If I ever talk of daily food as a sacrament — a visible sign of grace — there are those who raise their eyebrows in disbelief: parents of young children as they wipe up the pureed banana slops of the kitchen floor; or the one who struggles with an eating disorder and for whom food is the enemy to self-worth. Generally though, those who grimace the most are the ones invested deeply in the more formal sacraments of the church. They are concerned, I think, that in casting the sacramental net so broadly I am in danger of diminishing rituals of particular worth.
While I am all in favour of the church-related sacraments — those like communion and baptism especially — my own view is that to allow the sacramental to be limited to particular church rites and rituals, no matter how rich, is to diminish the sacred possibilities inherent in all of earthly life. Even worse, when it comes to faith that implicates every aspect of our lives, we let ourselves off the hook too easily.

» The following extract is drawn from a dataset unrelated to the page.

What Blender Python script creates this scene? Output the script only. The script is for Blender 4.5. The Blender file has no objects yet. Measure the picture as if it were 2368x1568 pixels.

In regard to food, Wendell Berry says it succinctly but well:
‘To live, we must daily break the body and shed the blood of Creation. When we do this knowingly, lovingly, skillfully, reverently, it is a sacrament. When we do it ignorantly, greedily, clumsily, destructively, it is a desecration. In such a desecration we condemn ourselves to spiritual and moral loneliness and others to want.’
Wendell Berry, The Gift of Good Land: Further Essays Cultural and Agricultural, Counterpoint, 2009, 281.